What I’m Reading: Waiting for Normal, King of the Mild Frontier

This week I did some speed reading through a couple of books.

First was Waiting for Normal by Leslie Connor, one of the gift books from Tony. This is a middle-grade novel about a 12-year-old girl, Addie, who lives in a trailer with her jobless, bi-polar, priority-challenged mother. Her mother and step-father, Dwight, have recently gotten a divorce, separating Addie from her younger half-sisters. Addie finds herself worrying about a number of things, like the flute she accidentally stole when she suddenly moved and changed schools, not having a “love of learning” since reading comes hard to her, and how many days her mother will disappear for this time. I found myself very stressed out for this girl as she struggles to keep everyone from knowing that things are wrong, all the time wishing she could just have a normal life. The anxiousness is part of what kept me from putting down the book for two days but the language also kept me hooked. Waiting for Normal is almost 300 pages, but I didn’t feel like I was reading something long because of the fun, simple way Connor tells the story. Take this part, as Addie watches her sisters deal with their mom after she has messed up, again:

“It’s just a sundae.” Brynna dropped her head, started messing with her napkin again. Her fudge sundae puddled around the spoon in the dish.

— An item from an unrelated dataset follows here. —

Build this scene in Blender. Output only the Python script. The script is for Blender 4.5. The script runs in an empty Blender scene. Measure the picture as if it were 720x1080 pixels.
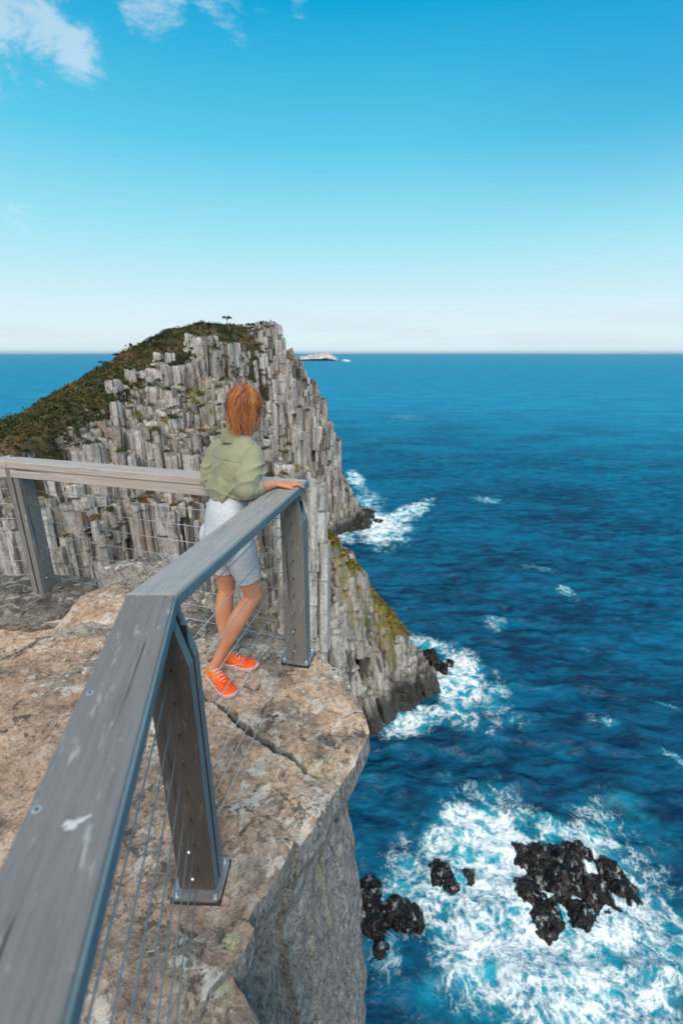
import bpy, math, random
import numpy as np
from mathutils import Vector, Matrix
C = bpy.context.scene.collection
random.seed(4); RNG = np.random.default_rng(7)
PI = math.pi
# ---------------------------------------------------------------- camera, world, sun, exposure
EYE = 1.75                     # the lens is 1.75 m above the rock at the woman's feet (z = 0)
SEA = -80.0 + EYE
PITCH = math.radians(18.57); F = 500.0
def ray(px, py):               # photo pixel -> (sideways per metre ahead, drop per metre ahead)
    v = py - 540.0
    fw = F*math.cos(PITCH) - v*math.sin(PITCH); dn = F*math.sin(PITCH) + v*math.cos(PITCH)
    return (px-360.0)/fw, dn/fw
def un(px, py, D):             # point at distance D ahead
    a, b = ray(px, py); return Vector((a*D, D, EYE - b*D))
def us(px, py):                # point on the sea
    a, b = ray(px, py); D = (EYE-SEA)/b; return Vector((a*D, D, SEA))
cam = bpy.data.cameras.new('camera'); camo = bpy.data.objects.new('camera', cam); C.objects.link(camo)
camo.location = (0, 0, EYE); camo.rotation_euler = (PI/2 - PITCH, 0, 0)
cam.sensor_fit = 'VERTICAL'; cam.sensor_height = 36.0; cam.sensor_width = 24.0
cam.lens = F/1080*36; cam.clip_start = 0.05; cam.clip_end = 200000
cam.dof.use_dof = True; cam.dof.focus_distance = 2.9; cam.dof.aperture_fstop = 2.2
bpy.context.scene.camera = camo
SUN_EL, SUN_AZ = math.radians(48), math.radians(176)     # azimuth clockwise from +y (the view direction)
w = bpy.data.worlds.new('World'); bpy.context.scene.world = w; w.use_nodes = True
class NT:
    """tiny node builder"""
    def __init__(s, tree): s.t = tree
    def n(s, kind, *ins, **kw):
        nd = s.t.nodes.new('ShaderNode'+kind)
        for k, v in kw.items():
            if hasattr(nd, k) and not k.startswith('i_'): setattr(nd, k, v)
        for k, v in kw.items():
            if k.startswith('i_'):
                s.put(nd.inputs[k[2:].replace('_', ' ')], v)
        for i, v in enumerate(ins):
            if v is not None: s.put(nd.inputs[i], v)
        return nd
    def put(s, sock, v):
        if hasattr(v, 'is_output'): s.t.links.new(v, sock)
        elif hasattr(v, 'outputs'): s.t.links.new(v.outputs[0], sock)
        else:
            if sock.type == 'RGBA' and len(v) == 3: v = (*v, 1)
            sock.default_value = v
    def m(s, op, a, b=None, c=None, clamp=False):
        return s.n('Math', a, b, c, operation=op, use_clamp=clamp).outputs[0]
    def vm(s, op, a, b=None):
        nd = s.n('VectorMath', a, b, operation=op)
        return nd.outputs['Value' if op in ('DOT_PRODUCT', 'LENGTH', 'DISTANCE') else 'Vector']
    def ss(s, x, lo, hi, a=0.0, b=1.0):
        nd = s.n('MapRange', interpolation_type='SMOOTHSTEP'); s.put(nd.inputs[0], x)
        for i, v in enumerate((lo, hi, a, b)): s.put(nd.inputs[i+1], v)
        return nd.outputs[0]
    def mix(s, f, a, b, blend='MIX'):
        nd = s.t.nodes.new('ShaderNodeMix'); nd.data_type = 'RGBA'; nd.blend_type = blend
        s.put(nd.inputs[0], f); s.put(nd.inputs[6], a); s.put(nd.inputs[7], b); return nd.outputs[2]
    def noise(s, vec, scale, detail=4, rough=.55, dist=0, typ='FBM', dim='3D', w=None):
        nd = s.n('TexNoise', noise_dimensions=dim, noise_type=typ, normalize=True)
        if vec is not None: s.put(nd.inputs['Vector'], vec)
        nd.inputs['Scale'].default_value = scale; nd.inputs['Detail'].default_value = detail
        nd.inputs['Roughness'].default_value = rough; nd.inputs['Distortion'].default_value = dist
        return nd.outputs[0]
    def ramp(s, fac, stops, interp='LINEAR'):
        nd = s.t.nodes.new('ShaderNodeValToRGB'); nd.color_ramp.interpolation = interp
        e = nd.color_ramp.elements
        while len(e) < len(stops): e.new(.5)
        for i, (p, c) in enumerate(stops): e[i].position = p; e[i].color = (*c, 1) if len(c) == 3 else c
        s.put(nd.inputs[0], fac); return nd.outputs[0]
    def scale(s, vec, sc): return s.vm('MULTIPLY', vec, sc)
T = NT(w.node_tree); w.node_tree.nodes.clear()
sky = T.n('TexSky', sky_type='NISHITA', sun_disc=False, sun_elevation=SUN_EL, sun_rotation=SUN_AZ,
          altitude=80, air_density=1.0, dust_density=0.6, ozone_density=1.2)
geo = T.n('TexCoord').outputs['Generated']
nrm = T.vm('NORMALIZE', geo); sep = T.n('SeparateXYZ', nrm); el = sep.outputs[2]
tint = T.ramp(T.m('ADD', T.m('MULTIPLY', el, .5), .5), [(0, (.04, .20, .28)), (.495, (.60, .82, .90)), (.503, (.74, .87, .92)), (.537, (.66, .85, .915)), (.60, (.34, .75, .88)), (.665, (.10, .57, .80)), (.74, (.0, .365, .67)), (.80, (.0, .30, .62)), (.88, (.30, .42, .56)), (1, (.50, .52, .55))])
tint = T.mix(1.0, tint, (9.7, 9.7, 9.7), 'MULTIPLY')
tint = T.mix(T.m('MULTIPLY', T.m('MULTIPLY', T.ss(sep.outputs[0], .05, .55), T.ss(el, .15, .42)), .5), tint, (.0, 2.7, 6.0))
back = T.ss(sep.outputs[1], .15, -.45)                       # bright broken cloud overhead and behind the photographer
tint = T.mix(T.m('MULTIPLY', back, T.ss(el, -.05, .25)), tint, (3.9, 3.8, 3.7))
skyc = T.mix(.97, sky.outputs[0], tint)
# thin clouds: upper left wisps, faint bank low on the right
def blob(px, py, r):
    a, b = ray(px, py); d = Vector((a, 1, -b)).normalized()
    return T.ss(T.vm('DISTANCE', nrm, tuple(d)), r, 0.0)
cv = T.scale(nrm, (1.0, 1.0, 2.2))
cn = T.noise(cv, 9.0, 8, .66, .35)
mask = blob(38, 18, .11)
for a in ((75, 50, .07), (150, -12, .09), (240, -18, .09), (315, -6, .05), (8, 232, .06), (-20, 10, .12)):
    mask = T.m('MAXIMUM', mask, blob(*a))
cl = T.m('MULTIPLY', T.ss(T.m('ADD', cn, T.m('MULTIPLY', mask, .26)), .62, .84), T.ss(mask, 0, .35))
bank = T.m('MULTIPLY', T.ss(T.noise(T.scale(nrm, (1, 1, 9)), 3.2, 6, .55), .42, .62), T.m('MULTIPLY', T.ss(el, .0, .02), T.ss(el, .1, .035)))
skyc = T.mix(T.m('MULTIPLY', bank, .35), skyc, (6.2, 6.8, 7.6))
skyc = T.mix(T.m('MULTIPLY', cl, .52), skyc, (7.6, 8.2, 8.8))
bg = T.n('Background', skyc, 0.10); T.t.links.new(bg.outputs[0], T.n('OutputWorld').inputs[0])
sl = bpy.data.lights.new('sun', 'SUN'); slo = bpy.data.objects.new('sun', sl); C.objects.link(slo)
sl.energy = 3.2; sl.angle = math.radians(34); sl.color = (1, .95, .88)
sd = Vector((math.sin(SUN_AZ)*math.cos(SUN_EL), math.cos(SUN_AZ)*math.cos(SUN_EL), math.sin(SUN_EL)))
slo.rotation_euler = sd.to_track_quat('Z', 'Y').to_euler(); slo.location = (-3, -3, 12)
sc = bpy.context.scene
sc.view_settings.view_transform = 'Standard'; sc.view_settings.look = 'None'; sc.view_settings.gamma = 1
sc.view_settings.exposure = 0.12
sc.cycles.use_denoising = True; sc.cycles.max_bounces = 5; sc.cycles.volume_bounces = 0
# ---------------------------------------------------------------- helpers
def tag(o, label=None, cat=None, group=None, kind=None):
    if label: o['label'] = label
    if cat: o['category'] = cat
    if group: o['group'] = group
    if kind: o['kind'] = kind
    return o
def empty(name, loc=(0, 0, 0), rz=0):
    o = bpy.data.objects.new(name, None); C.objects.link(o); o.location = loc; o.rotation_euler = (0, 0, rz)
    o.empty_display_size = .1; return o
def mesh(name, V, Fc, mat=None, parent=None, smooth=False, attrs=None):
    me = bpy.data.meshes.new(name); V = np.asarray(V, dtype=np.float64)
    if isinstance(Fc, np.ndarray):
        nf, k = Fc.shape
        me.vertices.add(len(V)); me.vertices.foreach_set('co', V.ravel())
        me.loops.add(nf*k); me.loops.foreach_set('vertex_index', Fc.astype(np.int32).ravel())
        me.polygons.add(nf); me.polygons.foreach_set('loop_start', np.arange(0, nf*k, k, dtype=np.int32))
        me.update(calc_edges=True)
    else: me.from_pydata([tuple(v) for v in V], [], Fc)
    if attrs:
        for k, a in attrs.items():
            at = me.attributes.new(k, 'FLOAT', 'POINT'); at.data.foreach_set('value', np.asarray(a, dtype=np.float32))
    me.polygons.foreach_set('use_smooth', np.full(len(me.polygons), bool(smooth)))
    me.validate()
    if mat: me.materials.append(mat)
    o = bpy.data.objects.new(name, me); C.objects.link(o)
    if parent: o.parent = parent
    return o
_P = np.random.default_rng(11).permutation(256); _P = np.concatenate([_P, _P, _P])
_G = np.random.default_rng(12).normal(size=(256, 3)); _G /= np.linalg.norm(_G, axis=1)[:, None]
def pn(x, y, z=0.0):
    x, y, z = np.broadcast_arrays(x, y, z)
    xi, yi, zi = np.floor(x), np.floor(y), np.floor(z); fx, fy, fz = x-xi, y-yi, z-zi
    xi = xi.astype(int) & 255; yi = yi.astype(int) & 255; zi = zi.astype(int) & 255
    u, v, q = (t*t*t*(t*(t*6-15)+10) for t in (fx, fy, fz)); r = 0
    for i in (0, 1):
        for j in (0, 1):
            for k in (0, 1):
                g = _G[_P[_P[_P[xi+i]+yi+j]+zi+k]]
                d = g[..., 0]*(fx-i) + g[..., 1]*(fy-j) + g[..., 2]*(fz-k)
                r = r + d*(u if i else 1-u)*(v if j else 1-v)*(q if k else 1-q)
    return r*1.6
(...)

“You gonna finish? It looks like soup.” Mommers smiled. But Brynna wouldn’t look up. She just kept twisting that napkin.

“We seed Christmas lights,” Katie piped.

“Did you now? Any snowmen? Any reindeer?” Mommers asked.

And so it went for the rest of the night. Katie kept everything light and sweet. But I wondered what would happen when she grew up–like Brynna. We’d be this whole family of napkin twisters.

A “whole family of napkin twisters.” A simple statement, but it sums it all up.

I’ve also read most of King of the Mild Frontier, a memoir by Chris Crutcher, my Lesley mentor from last semester. Jumping around through his own timeline, Crutcher talks about a number of events that happened through his childhood and adolescence. While some parts of the story are sad, like the day his father died, it’s mostly a really hilarious book, even the painful bits – like being whammed in the mouth by a baseball bat. My life was a little less insane than his seems to have been, but reading this book is making me think that, maybe I could write a memoir someday.

After I finish up this book I’ll be starting in on The Handmaid’s Tale and Johnathan Strange & Mr. Norrell for MFA reading. And, at some point, I have got to catch up on all the A Song of Ice and Fire books so I can read A Dance with Dragons – maybe when it’s in paperback, at this rate.